If it's good enough for the employers not to give a reason or give a trumped up reason that is not effectively challengeable - then it must also be good enough that the employee doesn't have to give any reason to get assistance. The Tories have their own version of morality - and it's all in a pyramid - a feudal pyramid. Accountability and presumptions of competence flow in the direction they want it to flow: in the Tory mind a person can be both incompetent and unaccountable enough to be paid nothing more than the minimum wage, and yet that person is also competent and accountable enough to have to do tasks up to and including staff and general management duties.

So, the fired worker is placed in a double-burden. Displaced and with pay terminated immediately they are the most vulnerable people. The exact sort of people that the social welfare net ought to be designed to catch.
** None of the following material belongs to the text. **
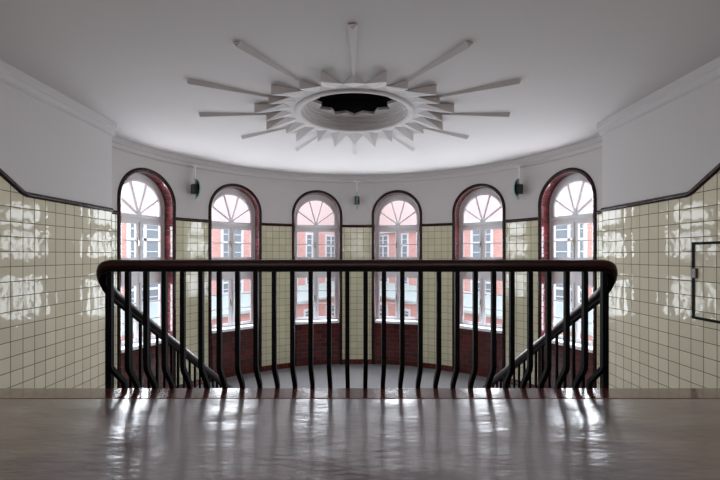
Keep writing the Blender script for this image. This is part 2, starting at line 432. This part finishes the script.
# ------------------------------------------------------------------ side walls
def side_wall(sg, name):
    SX = sg * SIDE_X
    def top(y): return SIDE_BAND + max(0.0, min((4.93 - y) * 0.60, 1.0))
    ys = [BACK_Y, 0.0, 4.93 - 1.0 / 0.60, 4.93, SIDE_END]
    m = MB(); p = MB()
    for y0, y1 in zip(ys, ys[1:]):
        m.face([(SX, y0, LOW), (SX, y1, LOW), (SX, y1, top(y1)), (SX, y0, top(y0))], [(SIDE_END - y0, LOW - SIDE_BAND), (SIDE_END - y1, LOW - SIDE_BAND), (SIDE_END - y1, top(y1) - SIDE_BAND), (SIDE_END - y0, top(y0) - SIDE_BAND)])
        p.face([(SX, y0, top(y0)), (SX, y1, top(y1)), (SX, y1, CEIL), (SX, y0, CEIL)])
    ex = sg * APSE_R * math.sin(APSE_END); ey = APSE_C + APSE_R * math.cos(APSE_END)
    m.face([(SX, SIDE_END, LOW), (ex, SIDE_END, LOW), (ex, SIDE_END, SIDE_BAND), (SX, SIDE_END, SIDE_BAND)], [(0, LOW - SIDE_BAND), (.46, LOW - SIDE_BAND), (.46, 0), (0, 0)])
    m.face([(ex, SIDE_END, LOW), (ex, ey, LOW), (ex, ey, BAND), (ex, SIDE_END, BAND)], [(0, LOW - SIDE_BAND), (.7, LOW - SIDE_BAND), (.7, 0), (0, 0)])
    p.face([(SX, SIDE_END, SIDE_BAND), (ex, SIDE_END, SIDE_BAND), (ex, SIDE_END, CEIL), (SX, SIDE_END, CEIL)])
    p.face([(ex, SIDE_END, BAND), (ex, ey, BAND), (ex, ey, CEIL), (ex, SIDE_END, CEIL)])
    struct(m.build('wall_%s_tiles' % name, M['cream']), 'cream tiled dado of the %s wall' % name)
    struct(p.build('wall_%s_plaster' % name, M['plaster']), 'white plaster of the %s wall above the dado' % name)
    b = MB(); pts = [(SX, y, top(y)) for y in [BACK_Y, 4.93 - 1.0 / 0.60, 4.93, SIDE_END]]
    prof = [(-sg * d * 0.03, h * 0.07) for d, h in bull]
    b.sweep([(SX, y, top(y)) for y in [BACK_Y, 4.93 - 1.0 / 0.60 - .02, 4.93 - 1.0 / 0.60 + .02, 4.90, 4.96, SIDE_END]], prof)
    struct(b.build('trim_%d' % (14 if sg < 0 else 15), M['trim'], smooth=50), 'dark glazed dado band of the %s wall' % name)
    c = MB(); c.sweep([(SX, BACK_Y, CEIL), (SX, SIDE_END + .02, CEIL)], [(sg * -d * -1, h) if False else (-sg * -d, h) for d, h in [(-x, z) for x, z in CORN]])
    struct(c.build('cornice_%s' % name, M['plaster'], smooth=35), 'white cornice of the %s wall' % name)
side_wall(-1, 'left'); side_wall(1, 'right')
# rear wall of the landing; three unseen windows added to carry fill light
m = MB(); RW = [(-3.3, -1.5), (-.9, .9), (1.5, 3.3)]; RZ0, RZ1 = .55, 2.75
xs = [-SIDE_X] + [x for w in RW for x in w] + [SIDE_X]
for x0, x1 in zip(xs, xs[1:]):
    if (x0, x1) in RW:
        m.box(x0, x1, BACK_Y - .25, BACK_Y, 0, RZ0); m.box(x0, x1, BACK_Y - .25, BACK_Y, RZ1, CEIL)
    else: m.box(x0, x1, BACK_Y - .25, BACK_Y, 0, CEIL)
struct(m.build('wall_rear', M['plaster'], weld=False), 'white rear wall of the landing')
for k, (x0, x1) in enumerate(RW):
    m = MB()
    for a, b in ((x0, x0 + .07), (x1 - .07, x1), ((x0 + x1) / 2 - .04, (x0 + x1) / 2 + .04)): m.box(a, b, BACK_Y - .16, BACK_Y - .09, RZ0, RZ1)
    for a, b in ((RZ0, RZ0 + .07), (RZ1 - .07, RZ1), (2.0, 2.06)): m.box(x0 + .07, x1 - .07, BACK_Y - .155, BACK_Y - .095, a, b)
    w = struct(m.build('window_%d' % (k + 7), M['winpaint'], weld=False), 'unseen grey window added in the rear wall for fill light')
    m = MB(); m.face([(x0, BACK_Y - .12, RZ0), (x1, BACK_Y - .12, RZ0), (x1, BACK_Y - .12, RZ1), (x0, BACK_Y - .12, RZ1)]); m.build('pane', M['pane'], w)

# ------------------------------------------------------------------ ceiling with a round hole
RX, RY, HOLE = -0.04, 6.23, 0.84
bm = bmesh.new()
outer = [(-SIDE_X, BACK_Y), (SIDE_X, BACK_Y), (SIDE_X, SIDE_END), (APSE_R * math.sin(APSE_END), SIDE_END)]
outer += [(P(S_END - 2 * S_END * i / 64, 0).x, P(S_END - 2 * S_END * i / 64, 0).y) for i in range(65)]
outer += [(-APSE_R * math.sin(APSE_END), SIDE_END), (-SIDE_X, SIDE_END)]
def loop(pts):
    vs = [bm.verts.new((x, y, CEIL)) for x, y in pts]
    return [bm.edges.new((vs[i], vs[(i + 1) % len(vs)])) for i in range(len(vs))]
e = loop(outer) + loop([(RX + HOLE * math.cos(2 * PI * i / 72), RY + HOLE * math.sin(2 * PI * i / 72)) for i in range(72)])
bmesh.ops.triangle_fill(bm, edges=e, use_beauty=True, use_dissolve=False)
me = bpy.data.meshes.new('ceiling'); bm.to_mesh(me); bm.free(); me.materials.append(M['ceiling'])
o = bpy.data.objects.new('ceiling', me); COL.objects.link(o); struct(o, 'white plaster ceiling')

# ------------------------------------------------------------------ sunburst ceiling rose
rose = tag(empty('ceiling_rose', (RX, RY, CEIL)), 'white plaster sunburst ceiling rose with a dark star-shaped opening', 'ceiling rose')
m = MB(); m.lathe([(HOLE - .02, .03), (HOLE - .015, -.012), (HOLE + .02, -.03), (HOLE + .06, -.026), (HOLE + .085, -.008), (HOLE + .085, .0)], 96)
m.build('rim', M['ceiling'], rose, smooth=40)
m = MB(); m.lathe([(HOLE - .02, .0), (HOLE - .02, .055), (HOLE - .05, .06), (HOLE - .05, .11), (HOLE - .085, .118), (HOLE - .085, .165), (HOLE - .115, .175), (HOLE - .115, .22)], 96)
m.build('stepped_collar', M['ceiling'], rose, smooth=35)
NS = 12
star = [((.665 if i % 2 == 0 else .54) * math.cos(PI * i / NS + PI / 2), (.665 if i % 2 == 0 else .54) * math.sin(PI * i / NS + PI / 2)) for i in range(2 * NS)]
circ = [((HOLE - .10) * math.cos(PI * i / NS + PI / 2), (HOLE - .10) * math.sin(PI * i / NS + PI / 2)) for i in range(2 * NS)]
m = MB()
for i in range(2 * NS):
    j = (i + 1) % (2 * NS)
    for z in (.19, .235):
        m.face([(*star[i], z), (*star[j], z), (*circ[j], z), (*circ[i], z)])
    m.face([(*star[i], .19), (*star[j], .19), (*star[j], .235), (*star[i], .235)])
m.build('star_cutout', M['ceiling'], rose)
m = MB(); m.lathe([(.72, .236), (.72, .45), (.45, .62), (0, .68)], 48); m.build('dark_shaft', M['void'], rose, smooth=30)
def wedge(r0, r1, w0, h0, w1, h1, notch=0.0):
    """ridge prism hanging from the ceiling, pointing to +y"""
    q = MB()
    A = [(-w0, r0, 0), (w0, r0, 0), (0, r0, -h0)]; B = [(-w1, r1, 0), (w1, r1, 0), (0, r1 - notch, -h1)]
    q.face([A[0], B[0], B[2], A[2]]); q.face([A[1], A[2], B[2], B[1]]); q.face([B[0], B[1], B[2]]); q.face([A[0], A[2], A[1]]); q.face([A[0], A[1], B[1], B[0]])
    return q
ray = wedge(1.30, 2.41, .020, .02, .050, .055).build('ray', M['ceiling'], rose)
def petal(r1, h):
    """star point: flush with the ceiling towards the ring, its outer tip hanging h below it"""
    q = MB(); rv, av = 1.10, R(7.5)
    I = (0, .965, -.002); T = (0, r1, 0); T2 = (0, r1, -h)
    V = [(-rv * math.sin(av), rv * math.cos(av), -.004), (rv * math.sin(av), rv * math.cos(av), -.004)]
    q.face([I, V[1], T2]); q.face([I, T2, V[0]]); q.face([V[1], T, T2]); q.face([V[0], T2, T]); q.face([I, V[0], T]); q.face([I, T, V[1]])
    return q
petal_s = petal(1.37, .115).build('petal', M['ceiling'], rose)
petal_l = petal(1.51, .14).build('petal', M['ceiling'], rose)
for k in range(12):
    for src, a in ((ray, 30 * k), (petal_s, 30 * k), (petal_l, 30 * k + 15)):
        c = src if k == 0 else src.copy()
        if k: COL.objects.link(c); c.parent = rose
        c.rotation_euler = (0, 0, R(a + 180))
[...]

And yet here are Nactional saying they will be punished again by the government. Why? Because they say they will take the word of the employer above the word of an employee - institutionally that is the default position. That is what the Minister of Labour is telling us. It's a no-fault position for employers - and an all-fault position put upon the new staff.

I'm glad they couldn't pass the bill tonight. Maybe we can read what they are trying to make law in under 24 hours. 9am they are due back.

3 Comments:

At 12/12/08 3:49 am, Anonymous Anonymous said...

I have some concerns about the operation of this legislation, no doubt. I do however take umbrage with the way you've presented your argument.

When someone seeks assistance from the state they ought to justify their entitlement to such aid. If you had a job available to you and you choose to leave entirely voluntarily then why should the state provide for you as an able bodied citizen who otherwise had gainful employment to engage in.

Having to show that as a business you were objectively fair and reasonable in dismissing someone can be a difficult, expensive and time consuming legal process, and up until the ninety days (which I think is too long a time period) it seems reasonable to do away with this heavy onus for new employees. Given that it should only apply to businesses of 20 persons or less it seems to be targeted at the right groups of employers for the right reasons.

 
At 12/12/08 6:42 am, Blogger homepaddock said...

Employers won't be seeking assitance from the taxpayers someone wanting a benefit will be which is why it's reasonable for him/her to proove s/her left the last job for a good reason.

 
At 12/12/08 1:57 pm, Blogger Tim Selwyn said...

Do farmers have to prove that they didn't have insurance for a good reason to claim when the government offers assistance? Do they have to explain themselves in that way?

It all becomes very subjective. And the power then is in the hands of the bureaucrat offering assistance. ACC is no-fault for good reasons, is welfare/govt. assistance totally different?

Employers are seeking assistance from job seekers, so would it therefore be reasonable that the employer prove they fired the last person for a good reason?

I just think that works both ways in this situation. Not just in one direction only. Why should the party to the contract who holds the cheque book get all the government backing?

Tories keep imputing guilt and assessing character and basing worth and value and status on the relationship a person has to the mechanisms that distribute money. That's a narrow view.

The misconduct may be on the employers part in unfairly dismissing the new staff - but the unfairly dismissed employee cannot prove that, can they. That's the point The employers aren't required to do anything - whereas the sacked employee does. They are at a distinct disadvantage, a double-bind.

I can't imagine anyone other than a naive and honest person would be stupid enough to offer proof that they were dismissed for misconduct. Your chronic "bad egg" employee will almost certainly find a way around that if they are really that atrocious.

And this rule (the extended stand-down for the dole for being at fault) is there at the moment, I'm sure, so it's not as if just National think it's OK - Labour doesn't care either. But under this new law (passed this morning) means it will be far worse.

I think in the real world that such laws are there to help employers and threaten staff. They are there to discourage employees from complaining. To keep them in their jobs and off the dole queue. SO it serves both the government and the employers, and once again the unions don't care about this either. It's also a discipline issue - the thought it might encourage misconduct and incentivise slacking. But I doubt that moving to a no-fault system in welfare would result in too many perverse incentives - at least not more or worse than the current system has. Then again it depends on the benefit level relative to the minimum wage and what the labour market is like etc. - so, who knows.